* Problem description *
Take the material below and extract the lines from the one with "Write the bpy" through the one with "bg.inputs[1].default_value = 0.062", word for word, without pictures.

* Data shown *
____________________
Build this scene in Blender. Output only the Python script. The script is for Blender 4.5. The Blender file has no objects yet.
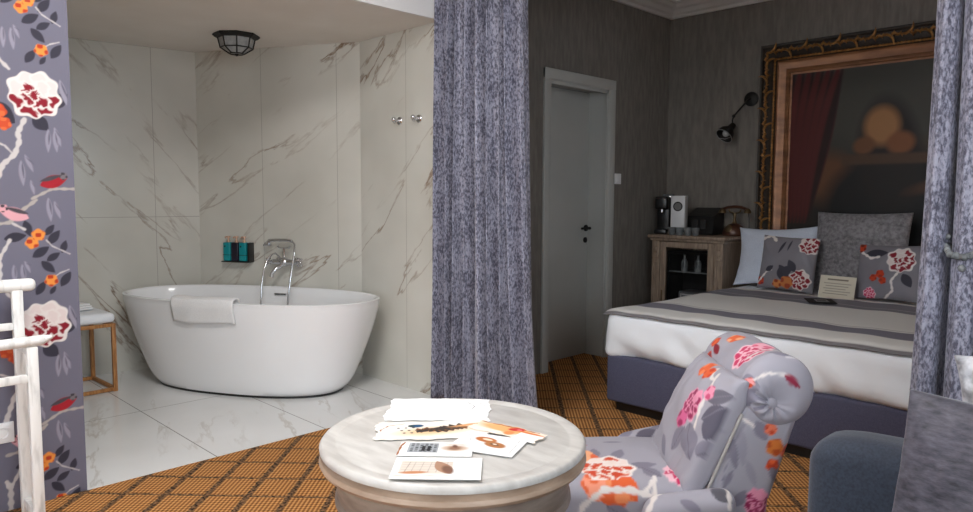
import bpy, bmesh, math
import numpy as np
from mathutils import Vector, Matrix

scn = bpy.context.scene
COL = scn.collection
PI = math.pi
rng = np.random.default_rng(7)


def lin(c):
    out = []
    for v in c:
        v = v / 255.0
        out.append(v / 12.92 if v <= .04045 else ((v + .055) / 1.055) ** 2.4)
    return tuple(out)


# ------------------------------------------------------------------ materials
def base_mat(name, rough=.6, metal=0., spec=.5):
    m = bpy.data.materials.new(name)
    m.use_nodes = True
    nt = m.node_tree
    b = nt.nodes['Principled BSDF']
    b.inputs['Roughness'].default_value = rough
    b.inputs['Metallic'].default_value = metal
    b.inputs['Specular IOR Level'].default_value = spec
    return m, nt, b


def N(nt, kind, **kw):
    n = nt.nodes.new(kind)
    for k, v in kw.items():
        if k in n.inputs.keys():
            n.inputs[k].default_value = v
        else:
            setattr(n, k, v)
    return n


def mapped(nt, scale=(1, 1, 1), rot=(0, 0, 0), coord='Object'):
    tc = nt.nodes.new('ShaderNodeTexCoord')
    mp = nt.nodes.new('ShaderNodeMapping')
    mp.inputs['Scale'].default_value = scale
    mp.inputs['Rotation'].default_value = rot
    nt.links.new(tc.outputs[coord], mp.inputs['Vector'])
    return mp.outputs['Vector']


def ramp(nt, fac, stops):
    r = nt.nodes.new('ShaderNodeValToRGB')
    el = r.color_ramp.elements
    while len(el) < len(stops):
        el.new(.5)
    for e, (p, c) in zip(el, stops):
        e.position = p
        e.color = (*lin(c), 1)
    nt.links.new(fac, r.inputs['Fac'])
    return r.outputs['Color']


def add_bump(nt, b, fac, strength=.2, dist=.01):
    bp = nt.nodes.new('ShaderNodeBump')
    bp.inputs['Strength'].default_value = strength
    bp.inputs['Distance'].default_value = dist
    nt.links.new(fac, bp.inputs['Height'])
    nt.links.new(bp.outputs['Normal'], b.inputs['Normal'])


def noisy(name, c1, c2, scale=8., rough=.6, metal=0., bump=0., stretch=(1, 1, 1), detail=4., sheen=0., dist=.004, lo=.35, hi=.65, spec=.5):
    m, nt, b = base_mat(name, rough, metal, spec)
    v = mapped(nt, stretch)
    n = N(nt, 'ShaderNodeTexNoise', Scale=scale, Detail=detail)
    nt.links.new(v, n.inputs['Vector'])
    nt.links.new(ramp(nt, n.outputs['Fac'], [(lo, c1), (hi, c2)]), b.inputs['Base Color'])
    if bump:
        add_bump(nt, b, n.outputs['Fac'], bump, dist)
    if sheen:
        b.inputs['Sheen Weight'].default_value = sheen
    return m


def painted(name, rough=.8, sheen=.0, bump=.15, bscale=600., spec=.3):
    """colour from the pattern worked into the cloth or paper itself"""
    m, nt, b = base_mat(name, rough, 0, spec)
    a = nt.nodes.new('ShaderNodeAttribute')
    a.attribute_name = 'Col'
    nt.links.new(a.outputs['Color'], b.inputs['Base Color'])
    if bump:
        v = mapped(nt)
        n = N(nt, 'ShaderNodeTexNoise', Scale=bscale, Detail=2.)
        nt.links.new(v, n.inputs['Vector'])
        add_bump(nt, b, n.outputs['Fac'], bump, .001)
    b.inputs['Sheen Weight'].default_value = sheen
    return m


def marble(name, base1, base2, vein, rough=.18, uvscale=1., joints=(1.2, .6), offset=(0, 0), veinrot=.6, joint=(150, 146, 138), seed=0., jw=.0016):
    m, nt, b = base_mat(name, rough)
    L = nt.links
    uv = mapped(nt, (1, 1, 1), coord='UV')
    mp = nt.nodes.new('ShaderNodeMapping')
    mr0 = nt.nodes.new('ShaderNodeMapping'); mr0.inputs['Rotation'].default_value = (0, 0, veinrot)
    L.new(uv, mr0.inputs['Vector'])
    mp.inputs['Scale'].default_value = (.5, 2.1, 1)
    mp.inputs['Location'].default_value = (seed, seed * .7, seed)
    L.new(mr0.outputs['Vector'], mp.inputs['Vector'])
    n1 = N(nt, 'ShaderNodeTexNoise', Scale=1.5, Detail=9., Roughness=.55, Distortion=.25)
    L.new(mp.outputs['Vector'], n1.inputs['Vector'])
    s = N(nt, 'ShaderNodeMath', operation='SUBTRACT'); s.inputs[1].default_value = .5
    L.new(n1.outputs['Fac'], s.inputs[0])
    ab = N(nt, 'ShaderNodeMath', operation='ABSOLUTE'); L.new(s.outputs[0], ab.inputs[0])
    mr = N(nt, 'ShaderNodeMapRange'); mr.inputs['From Min'].default_value = .0; mr.inputs['From Max'].default_value = .016
    mr.inputs['To Min'].default_value = 1.; mr.inputs['To Max'].default_value = 0.
    L.new(ab.outputs[0], mr.inputs['Value'])
    n2 = N(nt, 'ShaderNodeTexNoise', Scale=2.1, Detail=5.)
    L.new(mp.outputs['Vector'], n2.inputs['Vector'])
    mr2 = N(nt, 'ShaderNodeMapRange'); mr2.inputs['From Min'].default_value = .44; mr2.inputs['From Max'].default_value = .68
    L.new(n2.outputs['Fac'], mr2.inputs['Value'])
    mu = N(nt, 'ShaderNodeMath', operation='MULTIPLY'); L.new(mr.outputs[0], mu.inputs[0]); L.new(mr2.outputs[0], mu.inputs[1])
    n3 = N(nt, 'ShaderNodeTexNoise', Scale=1.3, Detail=3.); L.new(uv, n3.inputs['Vector'])
    bc = ramp(nt, n3.outputs['Fac'], [(.35, base1), (.65, base2)])
    mix = N(nt, 'ShaderNodeMixRGB'); L.new(mu.outputs[0], mix.inputs['Fac']); L.new(bc, mix.inputs['Color1'])
    mix.inputs['Color2'].default_value = (*lin(vein), 1)
    br = N(nt, 'ShaderNodeTexBrick', offset=0.0)
    br.inputs['Scale'].default_value = 1.
    br.inputs['Mortar Size'].default_value = jw
    br.inputs['Brick Width'].default_value = joints[0]
    br.inputs['Row Height'].default_value = joints[1]
    mb = nt.nodes.new('ShaderNodeMapping'); mb.inputs['Location'].default_value = (offset[0], offset[1], 0)
    L.new(uv, mb.inputs['Vector']); L.new(mb.outputs['Vector'], br.inputs['Vector'])
    mix2 = N(nt, 'ShaderNodeMixRGB'); L.new(br.outputs['Fac'], mix2.inputs['Fac']); L.new(mix.outputs['Color'], mix2.inputs['Color1'])
    mix2.inputs['Color2'].default_value = (*lin(joint), 1)
    L.new(mix2.outputs['Color'], b.inputs['Base Color'])
    return m


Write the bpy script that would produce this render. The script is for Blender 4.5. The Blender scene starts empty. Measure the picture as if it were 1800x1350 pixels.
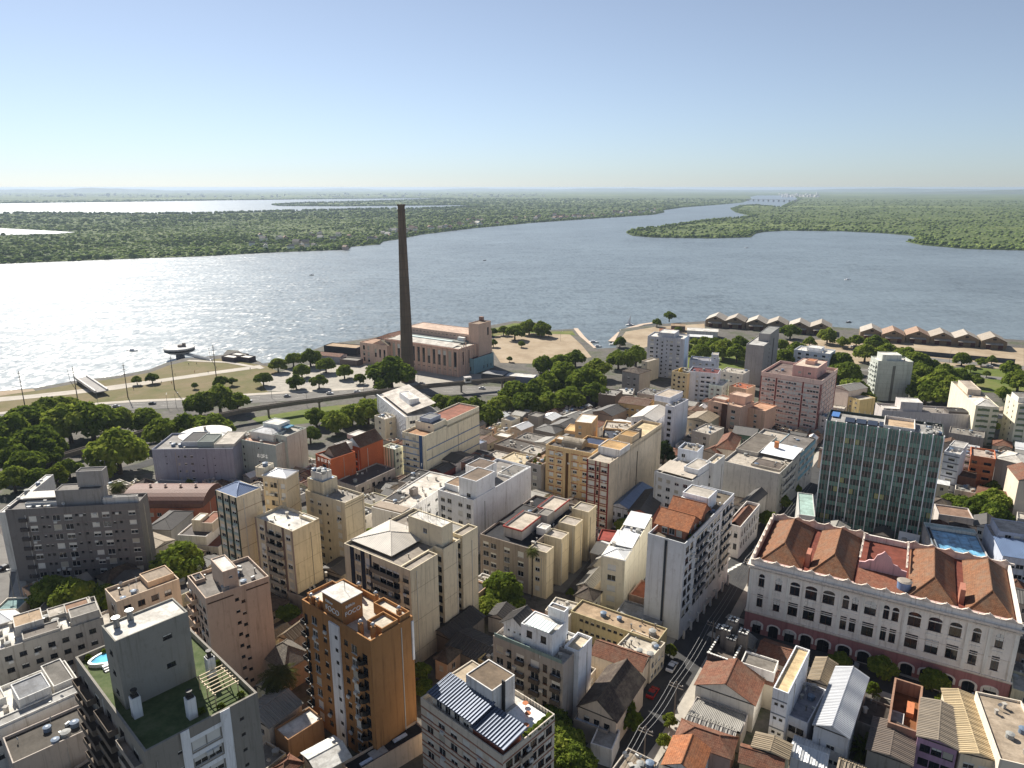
import bpy, math, random
import numpy as np
from mathutils import Vector, Matrix
from mathutils.geometry import tessellate_polygon

RND = random.Random(11)
scene = bpy.context.scene
COL = scene.collection
rad = math.radians

# ------------------------------------------------------------------ camera, sky, sun, exposure
FPX, CAMH, PITCH = 1255.0, 130.0, math.atan((675 - 329.5) / 1255.0)
SUN_AZ, SUN_EL = rad(-33), rad(39)
cam_d = bpy.data.cameras.new('camera')
cam = bpy.data.objects.new('camera', cam_d)
COL.objects.link(cam)
cam.location = (0, 0, CAMH)
cam.rotation_euler = (math.pi / 2 - PITCH, 0, 0)
cam_d.sensor_width = 36
cam_d.lens = FPX * 36 / 1800
cam_d.clip_start = 1.0
cam_d.clip_end = 150000
scene.camera = cam

world = bpy.data.worlds.new('World')
scene.world = world
world.use_nodes = True
wn = world.node_tree
bg = wn.nodes['Background']
sky = wn.nodes.new('ShaderNodeTexSky')
sky.sky_type = 'NISHITA'
sky.sun_disc = False
sky.sun_elevation = SUN_EL
sky.sun_rotation = SUN_AZ
sky.altitude = 100
sky.air_density = 0.85
sky.dust_density = 0.15
sky.ozone_density = 8.0
hs = wn.nodes.new('ShaderNodeHueSaturation')
hs.inputs['Hue'].default_value = 0.496
hs.inputs['Saturation'].default_value = 0.63
wn.links.new(sky.outputs[0], hs.inputs['Color'])
wn.links.new(hs.outputs[0], bg.inputs[0])
bg.inputs[1].default_value = 0.062

sun_d = bpy.data.lights.new('sun', 'SUN')
sun_d.energy = 5.0
sun_d.angle = rad(0.5)
sun_d.color = (1.0, 0.94, 0.84)
sun = bpy.data.objects.new('sun', sun_d)
COL.objects.link(sun)
SUNV = Vector((math.sin(SUN_AZ) * math.cos(SUN_EL), math.cos(SUN_AZ) * math.cos(SUN_EL), math.sin(SUN_EL)))
sun.rotation_euler = (-SUNV).to_track_quat('-Z', 'Y').to_euler()
sun.location = SUNV * 400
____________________
* Written answer *
Write the bpy script that would produce this render. The script is for Blender 4.5. The Blender scene starts empty. Measure the picture as if it were 1800x1350 pixels.
import bpy, math, random
import numpy as np
from mathutils import Vector, Matrix
from mathutils.geometry import tessellate_polygon

RND = random.Random(11)
scene = bpy.context.scene
COL = scene.collection
rad = math.radians

# ------------------------------------------------------------------ camera, sky, sun, exposure
FPX, CAMH, PITCH = 1255.0, 130.0, math.atan((675 - 329.5) / 1255.0)
SUN_AZ, SUN_EL = rad(-33), rad(39)
cam_d = bpy.data.cameras.new('camera')
cam = bpy.data.objects.new('camera', cam_d)
COL.objects.link(cam)
cam.location = (0, 0, CAMH)
cam.rotation_euler = (math.pi / 2 - PITCH, 0, 0)
cam_d.sensor_width = 36
cam_d.lens = FPX * 36 / 1800
cam_d.clip_start = 1.0
cam_d.clip_end = 150000
scene.camera = cam

world = bpy.data.worlds.new('World')
scene.world = world
world.use_nodes = True
wn = world.node_tree
bg = wn.nodes['Background']
sky = wn.nodes.new('ShaderNodeTexSky')
sky.sky_type = 'NISHITA'
sky.sun_disc = False
sky.sun_elevation = SUN_EL
sky.sun_rotation = SUN_AZ
sky.altitude = 100
sky.air_density = 0.85
sky.dust_density = 0.15
sky.ozone_density = 8.0
hs = wn.nodes.new('ShaderNodeHueSaturation')
hs.inputs['Hue'].default_value = 0.496
hs.inputs['Saturation'].default_value = 0.63
wn.links.new(sky.outputs[0], hs.inputs['Color'])
wn.links.new(hs.outputs[0], bg.inputs[0])
bg.inputs[1].default_value = 0.062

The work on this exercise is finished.